A perspective window or draftsman’s net is a device used in the procedure of making a manual drawing according to (for example) the rules of linear perspective. Whereby a transparent perspective window or picture plane is placed in front of a 3-D object/scene, whereupon a viewer sitting on the other side of the screen employs a notionally stationary eye to copy a visible outline of the observed scene as it appears on said perspective window (i.e., fixed spatial location eye but looking along multiple object-tracing line(s)-of-sight).
Hence, the so-called perspective ‘window’ principle comprises a specific arrangement of—object, window, and stationary-eye (fixed view-point and fixed viewing-direction), working together as a visual mechanism to produce this type of Linear Perspective image.
The perspectival window or veil, was by far the most popular of perspectival instruments. Alberti (1434) claimed that it was indispensable for perspectival construction. Piero della Francesca (c. 1480) described it, Leonardo drew it (c. 1490), Dürer (1525) published it, and via Barbaro (1568), it subsequently became known as Dürer’s window in Italy. Dürer’s student, Rodler (1531) used the window for landscapes, an idea which found both military and practical applications.
The window became much more than a simple mechanical aid. According to Danti (1583), Tommaso Laureti produced a model window specifically to demonstrate the principles of perspective, an idea taken up by the French Academy of Sciences.
As early as the 1490’s, Leonardo da Vinci devised games which used the window principles to improve one’s judgment of distance. Later authors such as Accolti (1625) and Bosse (1648) used the window to reveal reciprocal relationships of size and distance and as a tool for imposing a geometrical framework on nature. This made possible the equations between optics, geometry and perspective, which were taken for granted after the 19th century and have continued to the present.
Imaginary Picture Plane
Another name for the perspective window is the imaginary picture plane, being a window that intersects the visual pyramid, and upon which you trace the outline of an object beyond.
In the 15th Century, perspective came to mean seeing through a transparent glass-plane on which the spatial scene is traced from a single fixed eye-point (the window is used to fix the location and angle-of-view of the artist/observer). A geometrical example is the procedure of making a manual drawing according to the ‘legitimate construction’ rules of linear perspective.

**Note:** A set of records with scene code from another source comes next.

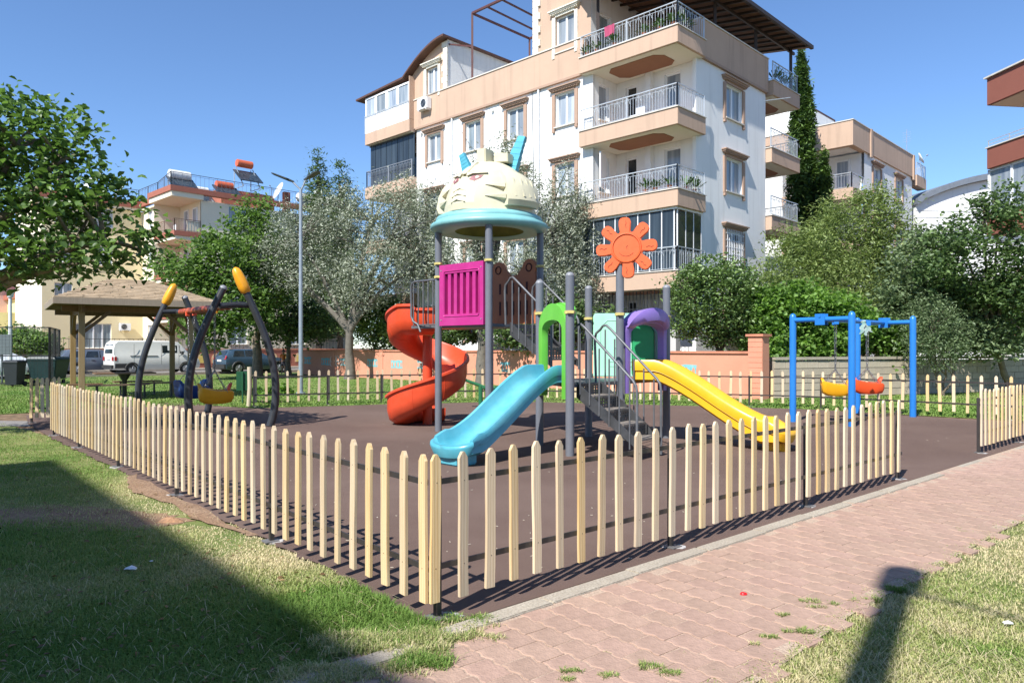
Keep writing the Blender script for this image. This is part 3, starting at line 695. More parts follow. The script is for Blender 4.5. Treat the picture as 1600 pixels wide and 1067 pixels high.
# ---- arches
def arch(pa, pb, z0, z1, m_, label, ztop_in, col_w=.145, out=1):
    d = (pb-pa); L = d.length; d = d/L; nn = V(d.y, -d.x, 0)*out
    x0, x1 = .07, L-.07; rings = []
    n = 26; m1 = MB()
    for k in range(n+1):
        u = k/n
        # path: up left column, over, down right column
        if u < .3: x, z, bul = x0+col_w/2, z0+(ztop_in-z0)*u/.3, .0; tang = V(0, 0, 1)
        elif u > .7: x, z, bul = x1-col_w/2, z0+(ztop_in-z0)*(1-u)/.3, 0; tang = V(0, 0, -1)
        else:
            t = (u-.3)/.4; a = PI*(1-t); mid = (x0+x1)/2; rx = (x1-x0-col_w)/2; rz = z1-ztop_in-.06
            x, z, bul = mid+rx*math.cos(a), ztop_in+rz*math.sin(a), math.sin(a); tang = V(0, 0, 0)
        a = 0 if u < .3 else (PI if u > .7 else PI*(u-.3)/.4)
        rad = V(0, 0, 1)*math.sin(a)-d*math.cos(a)      # outward in plane
        hw = col_w/2+.05*bul; dep = .07+.10*bul
        c = pa+d*x+V(0, 0, z)
        rings.append([c+rad*hw+nn*(-.04), c+rad*hw*.9+nn*dep*.7, c+rad*hw*.2+nn*dep, c-rad*hw*.8+nn*dep*.9, c-rad*hw+nn*dep*.4, c-rad*hw+nn*(-.04)])
    m1.loft(rings, cap=True)
    o = m1.build('arch_panel', m_, tower, smooth=45); o['label'] = label
    # shoulders that fill the square corners and the overhanging hood lip
    m1 = MB()
    for sx in (0, 1):
        xs = x0 if sx == 0 else x1; sg = 1 if sx == 0 else -1
        m1.prism([(xs, ztop_in-.15), (xs+sg*.10, ztop_in-.15), (xs+sg*.20, z1-.14), (xs+sg*.2, z1-.10), (xs, z1-.16)], pa, d, V(0, 0, 1), nn, -.03, .03)
    m1.build('shoulder', m_, o, bevel=.008)
    mid = (x0+x1)/2; m1 = MB(); rg = []; rx = (x1-x0-col_w)/2; rz = z1-ztop_in-.06
    for k in range(17):
        a = PI*(1-(.08+.84*k/16)); b = math.sin(PI*k/16)**.8; rad = V(0, 0, 1)*math.sin(a)+d*math.cos(a); c = pa+d*(mid+rx*math.cos(a))+V(0, 0, ztop_in+rz*math.sin(a))
        hw = col_w/2+.05*math.sin(a); dp = .07+.10*math.sin(a)
        rg.append([c+rad*(hw*.95+.015*b)+nn*dp*.4, c+rad*(hw*.9+.03*b)+nn*(dp+.05*b), c+rad*(hw*.35+.02*b)+nn*(dp+.10*b), c-rad*(hw*.5-.0*b)+nn*(dp+.085*b), c-rad*hw*.75+nn*(dp*.85), c-rad*hw*.2+nn*dp*.5])
    m1.loft(rg, cap=True); m1.build('hood', m_, o, smooth=60)
    return o
arch(Q5, Q6, .78, 2.10, M_lime, 'lime green arch over the turquoise slide', 1.78, out=-1)
arch(Q8, Q9, .80, 2.06, M_pur, 'purple arch over the yellow slide', 1.74, out=1)
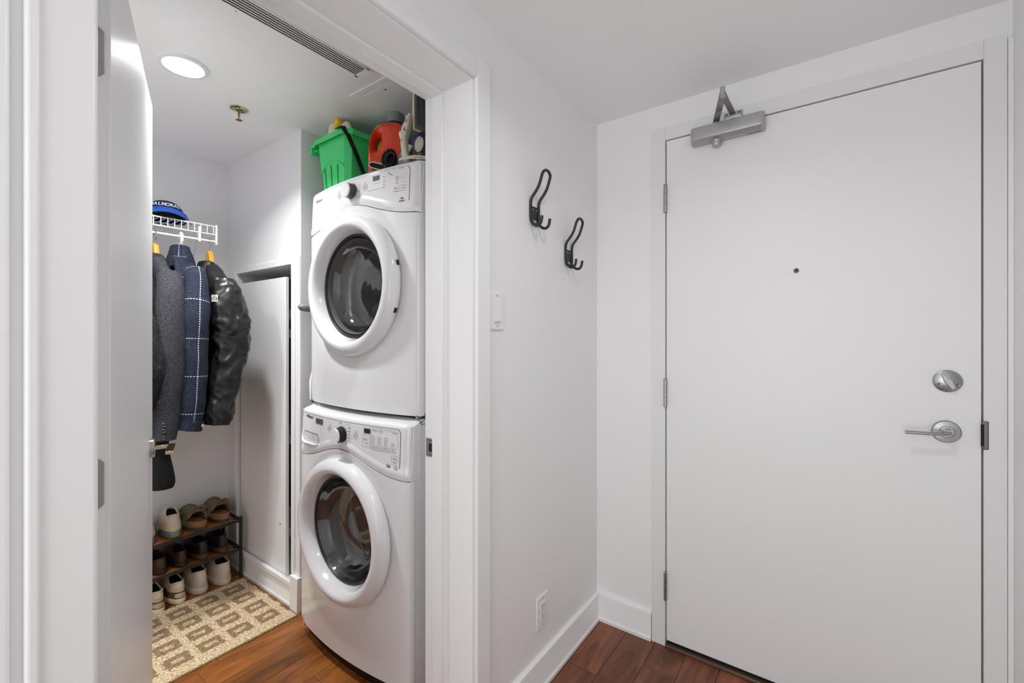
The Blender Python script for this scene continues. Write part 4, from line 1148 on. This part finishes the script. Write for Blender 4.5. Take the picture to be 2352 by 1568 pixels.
hanger(.585, M_BLACK, 'black plastic hanger holding the long black coat', False, hook_r=.003)

def nz(x, y, z, s=1): return noise.noise(Vector((x * s, y * s, z * s)))
def lerp_keys(ks, z):
    for (z0, *a), (z1, *b) in zip(ks, ks[1:]):
        if z <= z0 and z >= z1:
            k = (z0 - z) / (z0 - z1) if z0 != z1 else 0; k = k * k * (3 - 2 * k)
            return [p + (q - p) * k for p, q in zip(a, b)]
    return list(ks[-1][1:])
def garment(name, label, y0, body, m, sleeves, wr=.006, fs=9, collar=None, m_collar=None, seed=0.0, cat='jacket', uvoff=0.0, crease=0.0):
    """body keys: (z, half width X, half thickness Y, centre dx, centre dy); z measured in the room"""
    t = empty(name, (XS, y0, ZR - .05), label=label, cat=cat, group='coats on the closet rod')
    zo_ = ZR - .05
    z1, z0 = body[0][0], body[-1][0]; nv = int((z1 - z0) / .016) + 2; nu = 56
    def bf(a, b):
        z = z1 + (z0 - z1) * b; hw, ht, dx, dy = lerp_keys(body, z); an = 2 * pi * a
        ca, sa = cos(an), sin(an); e = .72
        x_ = dx + hw * (1 if ca >= 0 else -1) * abs(ca) ** e; y_ = dy + ht * (1 if sa >= 0 else -1) * abs(sa) ** e
        amp = wr * min(1, b * 6)
        d = amp * (nz(x_ * fs + seed, y_ * fs, z * fs * .33) + .5 * nz(x_ * fs * 2.3, y_ * 20 + seed, z * fs * .9))
        if crease: d += crease * amp / max(wr, 1e-6) * (.4 - 1.8 * abs(nz(x_ * 10 + z * 8, y_ * 14 + seed, z * 12)))
        return (x_ + ca * d, y_ + sa * d * 1.6, z - zo_)
    def uvb(a, b): return (a * .9 + uvoff, (z1 + (z0 - z1) * b))
    MB().grid(bf, nu, nv, uvf=uvb, wrap=False).build('body', m, t, smooth=80)
    for sgn, keys in sleeves:
        ns_ = 16 if crease else 8
        P = smoothpath([(k_[0], k_[1], k_[2] - zo_) for k_ in keys], ns_)
        R = smoothpath([(k_[3], k_[4], 0) for k_ in keys], ns_)
        mb = MB(); n_ = 72 if crease else 32
        mb.tube(P, [(r_.x, r_.y) for r_ in R], n_, up=(1, 0, 0), uv=True, uoff=.0993)
        for i, v in enumerate(mb.v):
            ring = min(len(P) - 1, i // n_); c_ = P[ring]; d = Vector(v) - c_; L = d.length
            if L < 1e-6: continue
            q = wr * 1.2 * (nz(v[0] * fs + seed, v[1] * fs, v[2] * fs * .8) + .6 * nz(v[0] * 22, v[1] * 22 + seed, v[2] * 16))
            w_ = min(1, ring / 8)
            if crease:
                q += crease * (.6 - 2.2 * abs(nz(v[0] * 9 + v[2] * 7, v[1] * 13 + seed, v[2] * 11 - v[1] * 10))) + crease * .5 * (.4 - 1.6 * abs(nz(v[0] * 26, v[1] * 30 + v[2] * 14, v[2] * 24 + seed)))
            d = d * (1 + q * w_ / L); mb.v[i] = tuple(c_ + d)
        s_ = mb.build('sleeve', m, t, smooth=80)
    if collar:
        hw, ht, zt, zb_, cy = collar
        def cf(a, b):
            an = 2*pi*a; z = zt + (zb_ - zt) * b; fl = .62 + .55 * b
            open_ = .5 - .5 * cos(an)     # standing higher at the back
            x_ = hw * cos(an) * fl; y_ = cy + ht * sin(an) * fl
            return (x_ + .006 * nz(x_ * 20, y_ * 20, z * 20 + seed), y_ + .005 * nz(x_ * 18 + 5, y_ * 20, z * 15 + seed), z - zo_ - .018 * (1 - b) * (1 - cos(an + .6)) * .5)
        MB().grid(cf, 40, 10, wrap=True, uvf=lambda a, b: (a * .4 + .03, b * .1)).build('collar', m_collar or m, t, smooth=80, solid=.005)
    return t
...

Perspective, says Leonardo, is nothing else than seeing a place, behind a plane-of-glass, quite transparent, on the surface of which the objects which lie behind the glass are to be drawn. They can be traced in pyramids-of-vision to the point in the Eye and these pyramids are intersected by the glass-pane. The pyramids are composed of the visual-rays, which link the visible surfaces of objects to the Eye.
Perspective Drawing Frame
A constructed example of perspective window is a perspective drawing frame, used by artists such as Leonardo, Viator, and Durer; which consists of a wooden frame operating as a doppelgänger to the picture plane, and upon which the artists could accurately measure (visually) perspective images lying beyond the frame.
Often the frame would be cross-indexed with a checkerboard pattern of strings, or have ruled markings on the edges, and sometimes another upright stick would fix the artist’s eye position, field-of-view, and direction of looking.
Also, the frame could be used with mechanical methods such as strings drawn from eye point to object points, etc. In this manner, the perspective window becomes a recording medium that contains a perspective image; in the form of an artist’s canvas, film, computer screen or some other medium that stores the visual information contained therein.
It is essential to realise that the perspective window, a fixed eye-point, and object location are the most basic elements of a perspective view/image, fundamental to all categories/forms of perspective, including visual, mathematical, graphical, instrument perspectives, etc.